PROBLEM DESCRIPTION: Return every line below as is, leaving out the pictures.

⁂

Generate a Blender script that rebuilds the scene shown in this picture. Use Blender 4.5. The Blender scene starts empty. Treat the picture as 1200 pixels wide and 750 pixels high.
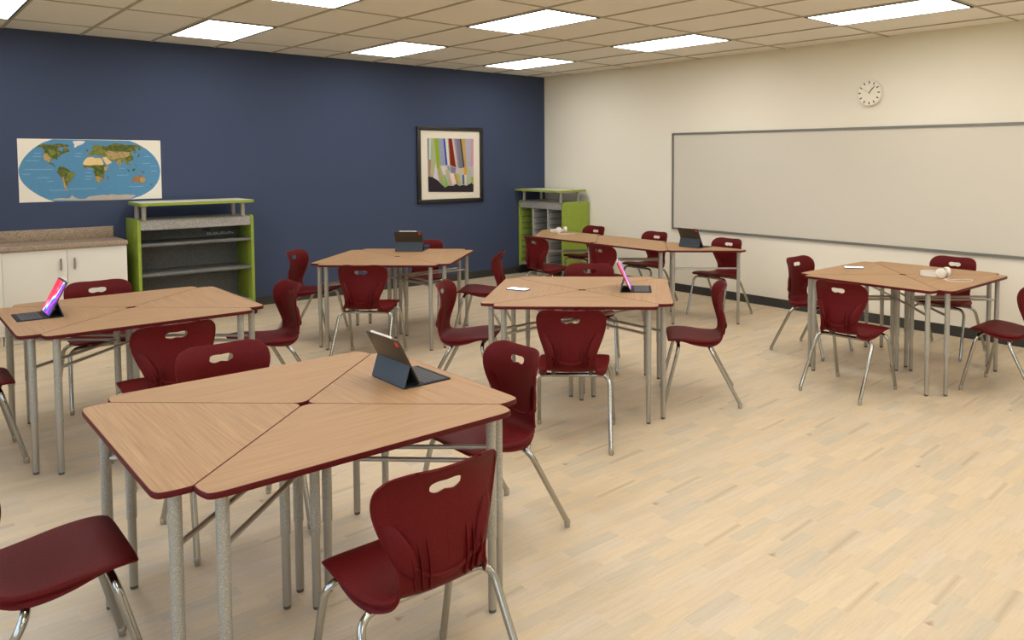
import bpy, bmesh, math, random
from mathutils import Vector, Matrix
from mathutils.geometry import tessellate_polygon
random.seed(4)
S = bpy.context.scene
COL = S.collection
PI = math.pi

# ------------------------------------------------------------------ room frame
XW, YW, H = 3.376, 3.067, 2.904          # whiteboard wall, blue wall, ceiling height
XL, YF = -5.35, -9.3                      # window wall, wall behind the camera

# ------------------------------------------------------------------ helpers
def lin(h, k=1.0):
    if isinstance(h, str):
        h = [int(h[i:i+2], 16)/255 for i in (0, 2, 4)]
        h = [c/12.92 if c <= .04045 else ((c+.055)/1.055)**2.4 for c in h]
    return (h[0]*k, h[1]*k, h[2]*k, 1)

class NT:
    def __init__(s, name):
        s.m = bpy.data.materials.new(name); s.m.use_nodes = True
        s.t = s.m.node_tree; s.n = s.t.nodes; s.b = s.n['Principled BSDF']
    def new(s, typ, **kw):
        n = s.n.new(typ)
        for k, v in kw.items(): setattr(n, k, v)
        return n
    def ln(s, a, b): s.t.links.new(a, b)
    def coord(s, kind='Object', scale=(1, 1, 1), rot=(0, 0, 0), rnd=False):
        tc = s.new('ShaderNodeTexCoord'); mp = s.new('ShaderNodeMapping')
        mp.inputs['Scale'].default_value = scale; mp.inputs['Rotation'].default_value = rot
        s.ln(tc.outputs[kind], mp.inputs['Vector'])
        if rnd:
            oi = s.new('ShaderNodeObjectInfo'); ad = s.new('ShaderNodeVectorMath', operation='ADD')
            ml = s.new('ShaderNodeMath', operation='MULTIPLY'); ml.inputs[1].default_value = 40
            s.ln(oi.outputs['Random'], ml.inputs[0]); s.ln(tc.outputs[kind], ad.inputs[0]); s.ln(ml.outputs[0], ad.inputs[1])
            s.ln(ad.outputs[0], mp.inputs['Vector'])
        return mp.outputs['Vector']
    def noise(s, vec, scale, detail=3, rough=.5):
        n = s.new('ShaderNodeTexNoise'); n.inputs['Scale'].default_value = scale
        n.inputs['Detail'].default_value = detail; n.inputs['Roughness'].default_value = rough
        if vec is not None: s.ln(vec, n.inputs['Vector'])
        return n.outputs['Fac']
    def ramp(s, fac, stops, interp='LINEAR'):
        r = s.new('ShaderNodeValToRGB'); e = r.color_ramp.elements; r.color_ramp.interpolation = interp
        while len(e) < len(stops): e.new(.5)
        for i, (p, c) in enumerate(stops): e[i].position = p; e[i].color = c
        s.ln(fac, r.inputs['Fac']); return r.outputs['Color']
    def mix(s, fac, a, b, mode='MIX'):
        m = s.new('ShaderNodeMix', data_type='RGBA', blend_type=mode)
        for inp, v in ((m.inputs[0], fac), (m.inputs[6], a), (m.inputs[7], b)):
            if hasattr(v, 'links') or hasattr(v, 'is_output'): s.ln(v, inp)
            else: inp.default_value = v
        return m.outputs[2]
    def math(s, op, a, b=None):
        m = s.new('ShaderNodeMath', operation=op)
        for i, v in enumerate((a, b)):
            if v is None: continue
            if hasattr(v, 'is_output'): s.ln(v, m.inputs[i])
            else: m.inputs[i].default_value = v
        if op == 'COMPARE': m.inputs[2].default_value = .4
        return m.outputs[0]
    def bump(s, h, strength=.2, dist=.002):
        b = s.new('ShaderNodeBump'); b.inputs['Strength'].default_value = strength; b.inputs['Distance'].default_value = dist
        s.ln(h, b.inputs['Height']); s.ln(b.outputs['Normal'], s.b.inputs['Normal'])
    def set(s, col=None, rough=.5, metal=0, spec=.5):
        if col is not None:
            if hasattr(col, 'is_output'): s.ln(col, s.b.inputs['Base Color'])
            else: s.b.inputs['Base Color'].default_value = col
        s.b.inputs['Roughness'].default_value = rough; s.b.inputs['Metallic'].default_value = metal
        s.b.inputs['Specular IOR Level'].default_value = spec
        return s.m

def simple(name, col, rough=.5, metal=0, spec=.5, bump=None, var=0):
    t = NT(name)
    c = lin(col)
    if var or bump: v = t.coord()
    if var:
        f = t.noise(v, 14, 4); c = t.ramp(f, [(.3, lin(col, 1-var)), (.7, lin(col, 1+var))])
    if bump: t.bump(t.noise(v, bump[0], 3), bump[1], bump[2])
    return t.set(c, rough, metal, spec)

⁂

THE OUTPUT:
Generate a Blender script that rebuilds the scene shown in this picture. Use Blender 4.5. The Blender scene starts empty. Treat the picture as 1200 pixels wide and 750 pixels high.
import bpy, bmesh, math, random
from mathutils import Vector, Matrix
from mathutils.geometry import tessellate_polygon
random.seed(4)
S = bpy.context.scene
COL = S.collection
PI = math.pi

# ------------------------------------------------------------------ room frame
XW, YW, H = 3.376, 3.067, 2.904          # whiteboard wall, blue wall, ceiling height
XL, YF = -5.35, -9.3                      # window wall, wall behind the camera

# ------------------------------------------------------------------ helpers
def lin(h, k=1.0):
    if isinstance(h, str):
        h = [int(h[i:i+2], 16)/255 for i in (0, 2, 4)]
        h = [c/12.92 if c <= .04045 else ((c+.055)/1.055)**2.4 for c in h]
    return (h[0]*k, h[1]*k, h[2]*k, 1)

class NT:
    def __init__(s, name):
        s.m = bpy.data.materials.new(name); s.m.use_nodes = True
        s.t = s.m.node_tree; s.n = s.t.nodes; s.b = s.n['Principled BSDF']
    def new(s, typ, **kw):
        n = s.n.new(typ)
        for k, v in kw.items(): setattr(n, k, v)
        return n
    def ln(s, a, b): s.t.links.new(a, b)
    def coord(s, kind='Object', scale=(1, 1, 1), rot=(0, 0, 0), rnd=False):
        tc = s.new('ShaderNodeTexCoord'); mp = s.new('ShaderNodeMapping')
        mp.inputs['Scale'].default_value = scale; mp.inputs['Rotation'].default_value = rot
        s.ln(tc.outputs[kind], mp.inputs['Vector'])
        if rnd:
            oi = s.new('ShaderNodeObjectInfo'); ad = s.new('ShaderNodeVectorMath', operation='ADD')
            ml = s.new('ShaderNodeMath', operation='MULTIPLY'); ml.inputs[1].default_value = 40
            s.ln(oi.outputs['Random'], ml.inputs[0]); s.ln(tc.outputs[kind], ad.inputs[0]); s.ln(ml.outputs[0], ad.inputs[1])
            s.ln(ad.outputs[0], mp.inputs['Vector'])
        return mp.outputs['Vector']
    def noise(s, vec, scale, detail=3, rough=.5):
        n = s.new('ShaderNodeTexNoise'); n.inputs['Scale'].default_value = scale
        n.inputs['Detail'].default_value = detail; n.inputs['Roughness'].default_value = rough
        if vec is not None: s.ln(vec, n.inputs['Vector'])
        return n.outputs['Fac']
    def ramp(s, fac, stops, interp='LINEAR'):
        r = s.new('ShaderNodeValToRGB'); e = r.color_ramp.elements; r.color_ramp.interpolation = interp
        while len(e) < len(stops): e.new(.5)
        for i, (p, c) in enumerate(stops): e[i].position = p; e[i].color = c
        s.ln(fac, r.inputs['Fac']); return r.outputs['Color']
    def mix(s, fac, a, b, mode='MIX'):
        m = s.new('ShaderNodeMix', data_type='RGBA', blend_type=mode)
        for inp, v in ((m.inputs[0], fac), (m.inputs[6], a), (m.inputs[7], b)):
            if hasattr(v, 'links') or hasattr(v, 'is_output'): s.ln(v, inp)
            else: inp.default_value = v
        return m.outputs[2]
    def math(s, op, a, b=None):
        m = s.new('ShaderNodeMath', operation=op)
        for i, v in enumerate((a, b)):
            if v is None: continue
            if hasattr(v, 'is_output'): s.ln(v, m.inputs[i])
            else: m.inputs[i].default_value = v
        if op == 'COMPARE': m.inputs[2].default_value = .4
        return m.outputs[0]
    def bump(s, h, strength=.2, dist=.002):
        b = s.new('ShaderNodeBump'); b.inputs['Strength'].default_value = strength; b.inputs['Distance'].default_value = dist
        s.ln(h, b.inputs['Height']); s.ln(b.outputs['Normal'], s.b.inputs['Normal'])
    def set(s, col=None, rough=.5, metal=0, spec=.5):
        if col is not None:
            if hasattr(col, 'is_output'): s.ln(col, s.b.inputs['Base Color'])
            else: s.b.inputs['Base Color'].default_value = col
        s.b.inputs['Roughness'].default_value = rough; s.b.inputs['Metallic'].default_value = metal
        s.b.inputs['Specular IOR Level'].default_value = spec
        return s.m

def simple(name, col, rough=.5, metal=0, spec=.5, bump=None, var=0):
    t = NT(name)
    c = lin(col)
    if var or bump: v = t.coord()
    if var:
        f = t.noise(v, 14, 4); c = t.ramp(f, [(.3, lin(col, 1-var)), (.7, lin(col, 1+var))])
    if bump: t.bump(t.noise(v, bump[0], 3), bump[1], bump[2])
    return t.set(c, rough, metal, spec)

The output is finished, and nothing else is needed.